For the constant expression on the right-hand-side of "char c = 'a' + 10", 'a' is promoted to int first because of the Java numeric promotion rules and the integer value is 96. After adding 10 to it, we get a literal integer 106, which can be assigned to a char.
The right-hand-side of "char c = 'a' + i" is not a constant expression and the expression result assignment rule requires an explicit cast from int to char, i.e., "char c = (char) ('a' + i)".
This code should works:
int i = 10;
char x = (char)('a' + i);
The constant is of a different type (I know the spec says that 10 should be an int, but the compiler doesn't see it that way).
In char c = 'a' + 10, 10 is actually considered a constant variable of type char (so it can be added to a). Therefore char c = char + char works.
In int i = 10;
char c = 'a' + i; You are adding a char to an integer (an integer can be much bigger than a char, so it chooses the bigger data type [int] to be the result a.k.a: 'a' + i = int + int). So the result of the addition is an integer, which cannot fit into the char c.
If you explicitly casted i to be a char (e.g.: char c = 'a' + (char)i;) it could work or if you did the opposite (e.g.: int c = (int)'a' + i;) it would work.
According to Java specification as of 2020 for widening and narrowing conversions of integral values in expressions:
"In a numeric arithmetic context ... the promoted type is int,
and any expressions that are not of type int undergo widening
primitive conversion to int"
In assignment context:
"...if the expression is a constant expression of type byte, short,
char, or int:
• A narrowing primitive conversion may be used if the
variable is of type byte, short, or char, and the value of the
constant expression is representable in the type of the variable."

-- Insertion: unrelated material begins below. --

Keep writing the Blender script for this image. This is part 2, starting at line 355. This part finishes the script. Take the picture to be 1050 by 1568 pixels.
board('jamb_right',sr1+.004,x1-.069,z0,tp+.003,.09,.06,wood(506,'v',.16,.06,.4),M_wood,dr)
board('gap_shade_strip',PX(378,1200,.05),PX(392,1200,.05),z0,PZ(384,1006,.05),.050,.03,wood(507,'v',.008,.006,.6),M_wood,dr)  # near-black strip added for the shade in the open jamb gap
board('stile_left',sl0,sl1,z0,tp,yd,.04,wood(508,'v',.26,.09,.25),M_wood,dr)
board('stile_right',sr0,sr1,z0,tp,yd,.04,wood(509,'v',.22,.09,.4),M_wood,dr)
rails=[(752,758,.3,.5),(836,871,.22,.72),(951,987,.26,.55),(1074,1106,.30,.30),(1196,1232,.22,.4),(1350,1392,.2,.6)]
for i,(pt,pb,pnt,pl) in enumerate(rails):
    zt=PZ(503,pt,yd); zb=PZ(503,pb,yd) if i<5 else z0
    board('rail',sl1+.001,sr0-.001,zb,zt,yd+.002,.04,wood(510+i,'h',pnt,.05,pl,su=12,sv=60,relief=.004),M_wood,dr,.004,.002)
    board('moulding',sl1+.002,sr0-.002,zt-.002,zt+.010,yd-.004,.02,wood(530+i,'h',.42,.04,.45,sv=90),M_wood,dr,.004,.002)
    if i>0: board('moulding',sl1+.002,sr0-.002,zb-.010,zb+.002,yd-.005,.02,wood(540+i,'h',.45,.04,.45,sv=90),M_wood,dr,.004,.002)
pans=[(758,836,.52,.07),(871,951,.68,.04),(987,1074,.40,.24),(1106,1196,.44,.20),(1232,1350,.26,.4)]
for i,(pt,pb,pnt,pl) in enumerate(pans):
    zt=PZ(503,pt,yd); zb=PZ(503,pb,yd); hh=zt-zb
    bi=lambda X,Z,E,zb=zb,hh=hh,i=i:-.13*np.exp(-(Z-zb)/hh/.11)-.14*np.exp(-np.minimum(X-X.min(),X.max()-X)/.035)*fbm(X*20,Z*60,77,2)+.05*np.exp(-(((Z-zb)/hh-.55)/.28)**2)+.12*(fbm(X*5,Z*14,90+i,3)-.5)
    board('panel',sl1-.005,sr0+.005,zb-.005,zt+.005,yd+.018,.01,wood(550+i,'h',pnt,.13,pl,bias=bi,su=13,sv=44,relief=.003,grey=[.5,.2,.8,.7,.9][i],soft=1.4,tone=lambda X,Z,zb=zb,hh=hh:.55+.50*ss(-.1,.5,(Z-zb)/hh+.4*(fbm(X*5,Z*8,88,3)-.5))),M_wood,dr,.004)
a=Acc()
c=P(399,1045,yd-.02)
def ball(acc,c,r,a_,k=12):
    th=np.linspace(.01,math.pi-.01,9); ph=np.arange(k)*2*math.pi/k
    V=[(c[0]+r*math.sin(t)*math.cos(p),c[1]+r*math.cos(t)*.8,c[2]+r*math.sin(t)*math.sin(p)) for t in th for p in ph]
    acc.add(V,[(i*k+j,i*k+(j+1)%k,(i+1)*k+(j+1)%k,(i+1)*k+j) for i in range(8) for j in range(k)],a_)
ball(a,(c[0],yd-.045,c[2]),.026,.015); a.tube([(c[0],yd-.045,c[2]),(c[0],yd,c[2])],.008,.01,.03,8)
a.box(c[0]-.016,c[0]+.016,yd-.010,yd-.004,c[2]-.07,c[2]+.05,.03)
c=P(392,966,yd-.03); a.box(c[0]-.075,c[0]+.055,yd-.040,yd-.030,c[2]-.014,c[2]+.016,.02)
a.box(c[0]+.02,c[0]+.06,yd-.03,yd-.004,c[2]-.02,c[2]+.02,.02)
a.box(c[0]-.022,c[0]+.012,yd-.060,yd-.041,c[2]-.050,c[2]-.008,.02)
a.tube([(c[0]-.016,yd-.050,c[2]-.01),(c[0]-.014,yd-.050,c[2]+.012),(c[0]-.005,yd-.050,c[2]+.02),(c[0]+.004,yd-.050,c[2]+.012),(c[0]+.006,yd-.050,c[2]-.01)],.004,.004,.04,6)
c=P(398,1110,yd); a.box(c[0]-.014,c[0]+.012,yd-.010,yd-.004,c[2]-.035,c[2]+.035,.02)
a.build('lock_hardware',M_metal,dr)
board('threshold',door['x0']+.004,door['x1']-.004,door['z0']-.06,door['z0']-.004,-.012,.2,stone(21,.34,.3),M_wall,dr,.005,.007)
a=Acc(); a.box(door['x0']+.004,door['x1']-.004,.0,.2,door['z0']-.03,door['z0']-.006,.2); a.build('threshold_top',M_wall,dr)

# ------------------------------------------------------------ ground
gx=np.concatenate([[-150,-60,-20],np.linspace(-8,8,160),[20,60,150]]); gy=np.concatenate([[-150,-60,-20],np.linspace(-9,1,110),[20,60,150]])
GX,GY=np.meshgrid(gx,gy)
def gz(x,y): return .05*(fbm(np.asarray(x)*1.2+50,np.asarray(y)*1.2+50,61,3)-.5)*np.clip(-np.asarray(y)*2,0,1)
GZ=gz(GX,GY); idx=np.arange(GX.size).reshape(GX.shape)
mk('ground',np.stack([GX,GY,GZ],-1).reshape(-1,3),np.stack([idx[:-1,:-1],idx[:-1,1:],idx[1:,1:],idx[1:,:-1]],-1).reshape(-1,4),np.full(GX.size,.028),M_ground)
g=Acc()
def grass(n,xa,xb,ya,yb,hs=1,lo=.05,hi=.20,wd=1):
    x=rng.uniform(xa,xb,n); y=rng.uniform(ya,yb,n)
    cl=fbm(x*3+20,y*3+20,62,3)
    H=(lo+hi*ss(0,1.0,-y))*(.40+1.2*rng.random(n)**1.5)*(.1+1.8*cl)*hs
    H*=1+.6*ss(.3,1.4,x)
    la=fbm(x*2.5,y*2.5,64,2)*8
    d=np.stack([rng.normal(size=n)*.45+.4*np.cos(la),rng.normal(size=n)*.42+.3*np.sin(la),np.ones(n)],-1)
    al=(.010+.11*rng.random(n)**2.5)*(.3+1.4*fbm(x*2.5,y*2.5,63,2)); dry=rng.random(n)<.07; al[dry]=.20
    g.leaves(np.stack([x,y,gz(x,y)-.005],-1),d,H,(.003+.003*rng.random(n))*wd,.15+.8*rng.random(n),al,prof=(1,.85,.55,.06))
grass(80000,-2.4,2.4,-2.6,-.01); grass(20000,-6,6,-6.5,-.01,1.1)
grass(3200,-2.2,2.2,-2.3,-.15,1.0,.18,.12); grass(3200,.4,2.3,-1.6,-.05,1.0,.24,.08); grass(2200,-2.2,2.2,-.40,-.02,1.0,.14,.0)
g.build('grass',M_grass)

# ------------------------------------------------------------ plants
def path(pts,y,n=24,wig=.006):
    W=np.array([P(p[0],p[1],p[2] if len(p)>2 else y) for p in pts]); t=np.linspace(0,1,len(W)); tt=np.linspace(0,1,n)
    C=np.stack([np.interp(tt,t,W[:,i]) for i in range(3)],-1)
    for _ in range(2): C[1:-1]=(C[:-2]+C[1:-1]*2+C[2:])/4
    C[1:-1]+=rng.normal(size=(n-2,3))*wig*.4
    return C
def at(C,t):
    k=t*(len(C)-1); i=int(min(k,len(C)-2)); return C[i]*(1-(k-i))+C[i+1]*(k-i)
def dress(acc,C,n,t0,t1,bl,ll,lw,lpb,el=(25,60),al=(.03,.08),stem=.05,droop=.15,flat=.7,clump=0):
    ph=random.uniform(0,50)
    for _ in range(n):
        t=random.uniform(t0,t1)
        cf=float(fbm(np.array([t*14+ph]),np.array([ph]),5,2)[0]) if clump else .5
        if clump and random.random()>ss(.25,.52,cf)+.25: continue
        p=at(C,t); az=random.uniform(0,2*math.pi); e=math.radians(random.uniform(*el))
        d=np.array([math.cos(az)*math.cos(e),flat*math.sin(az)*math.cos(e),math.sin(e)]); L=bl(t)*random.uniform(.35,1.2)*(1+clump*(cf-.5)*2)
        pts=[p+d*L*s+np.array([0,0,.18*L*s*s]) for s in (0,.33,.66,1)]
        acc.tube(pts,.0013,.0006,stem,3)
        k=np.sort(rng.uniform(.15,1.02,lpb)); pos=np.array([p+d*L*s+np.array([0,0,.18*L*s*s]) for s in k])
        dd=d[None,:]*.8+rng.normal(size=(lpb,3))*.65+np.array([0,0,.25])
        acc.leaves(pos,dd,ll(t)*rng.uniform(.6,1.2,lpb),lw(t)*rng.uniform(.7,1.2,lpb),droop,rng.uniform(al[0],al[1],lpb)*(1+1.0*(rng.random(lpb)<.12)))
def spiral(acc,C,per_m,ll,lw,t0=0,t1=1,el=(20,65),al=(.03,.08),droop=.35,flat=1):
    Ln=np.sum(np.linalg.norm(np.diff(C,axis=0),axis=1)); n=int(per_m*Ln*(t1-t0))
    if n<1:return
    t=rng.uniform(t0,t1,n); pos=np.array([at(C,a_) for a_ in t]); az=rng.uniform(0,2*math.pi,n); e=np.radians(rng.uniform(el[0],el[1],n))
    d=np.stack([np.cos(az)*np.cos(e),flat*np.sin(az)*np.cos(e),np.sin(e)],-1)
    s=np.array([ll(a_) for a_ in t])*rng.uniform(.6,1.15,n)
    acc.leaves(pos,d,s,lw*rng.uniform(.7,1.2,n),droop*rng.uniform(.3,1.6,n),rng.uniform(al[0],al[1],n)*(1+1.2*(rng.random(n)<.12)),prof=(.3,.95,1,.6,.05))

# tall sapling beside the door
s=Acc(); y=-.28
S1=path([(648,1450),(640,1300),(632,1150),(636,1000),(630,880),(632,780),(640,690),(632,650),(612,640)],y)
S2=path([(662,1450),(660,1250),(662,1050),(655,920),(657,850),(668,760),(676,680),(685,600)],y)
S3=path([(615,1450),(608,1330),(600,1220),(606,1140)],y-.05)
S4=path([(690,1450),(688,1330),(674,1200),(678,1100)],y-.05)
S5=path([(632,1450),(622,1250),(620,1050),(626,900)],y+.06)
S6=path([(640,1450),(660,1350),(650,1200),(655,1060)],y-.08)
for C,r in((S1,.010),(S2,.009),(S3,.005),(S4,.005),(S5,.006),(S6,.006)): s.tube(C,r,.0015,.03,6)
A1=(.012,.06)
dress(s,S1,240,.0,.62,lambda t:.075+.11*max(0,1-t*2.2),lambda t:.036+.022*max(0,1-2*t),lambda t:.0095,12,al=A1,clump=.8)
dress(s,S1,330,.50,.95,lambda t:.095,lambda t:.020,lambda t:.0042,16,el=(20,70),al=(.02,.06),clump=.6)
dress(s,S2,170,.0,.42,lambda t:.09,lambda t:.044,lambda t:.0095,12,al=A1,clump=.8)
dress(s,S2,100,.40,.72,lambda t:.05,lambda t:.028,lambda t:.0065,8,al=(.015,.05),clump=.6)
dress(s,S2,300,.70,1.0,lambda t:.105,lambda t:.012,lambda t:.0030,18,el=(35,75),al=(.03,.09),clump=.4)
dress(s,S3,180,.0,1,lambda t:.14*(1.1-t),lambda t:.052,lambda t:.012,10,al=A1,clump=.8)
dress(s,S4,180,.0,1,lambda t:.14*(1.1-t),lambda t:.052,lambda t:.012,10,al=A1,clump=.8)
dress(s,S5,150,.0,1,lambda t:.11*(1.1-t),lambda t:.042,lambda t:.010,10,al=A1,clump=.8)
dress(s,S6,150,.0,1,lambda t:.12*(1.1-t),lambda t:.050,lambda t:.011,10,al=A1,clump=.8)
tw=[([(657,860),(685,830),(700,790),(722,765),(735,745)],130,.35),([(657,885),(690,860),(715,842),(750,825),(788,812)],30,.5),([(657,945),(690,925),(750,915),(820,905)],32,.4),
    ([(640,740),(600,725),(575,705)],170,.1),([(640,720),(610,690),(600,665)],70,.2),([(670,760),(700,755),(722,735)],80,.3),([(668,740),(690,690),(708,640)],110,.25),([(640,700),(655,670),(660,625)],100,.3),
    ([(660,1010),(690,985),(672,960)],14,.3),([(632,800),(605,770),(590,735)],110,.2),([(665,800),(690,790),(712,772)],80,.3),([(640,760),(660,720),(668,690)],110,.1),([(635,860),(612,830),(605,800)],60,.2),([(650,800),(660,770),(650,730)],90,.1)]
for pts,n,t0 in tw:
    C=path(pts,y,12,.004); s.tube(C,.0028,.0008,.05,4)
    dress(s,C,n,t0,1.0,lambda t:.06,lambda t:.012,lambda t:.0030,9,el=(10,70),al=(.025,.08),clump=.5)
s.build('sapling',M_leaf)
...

So, in char c = 'a' + 10; the left constant value is a charand the right constant value is int fitting into a char. While there is an assignment and int 10 fits into char, int gets converted to char. And the overall result of addition is char.
And in char c = 'a' + i; (where int i = 10;) the i is not constant, so, notwithstanding the assignment, the char 'a' is promoted to int and the overall result is int. Thus, the assignment is erroneous without an explicit typecast.
Note, that the following original answer is wrong (it cites treatment in numeric choice contexts, like in switch statement):
According to Java specification for widening and narrowing conversions in expressions:
If any expression is of type int and is not a constant expression,
then the promoted type is int, and other expressions that are not of
type int undergo widening primitive conversion to int.
...
if any expression is of type char, and every other expression is
either of type 'char' or a constant expression of type 'int' with a
value that is representable in the type 'char', then the promoted type
is char, and the int expressions undergo narrowing primitive
conversion to char.
So, in char c = 'a' + 10; the left expression is a char and the right constant expression is int fitting into a char. So, the constant gets converted to char. And the overall result is char.
And in char c = 'a' + i; (where int i = 10;) the right expression is not constant, so the the char 'a' is promoted to int and the overall result is int.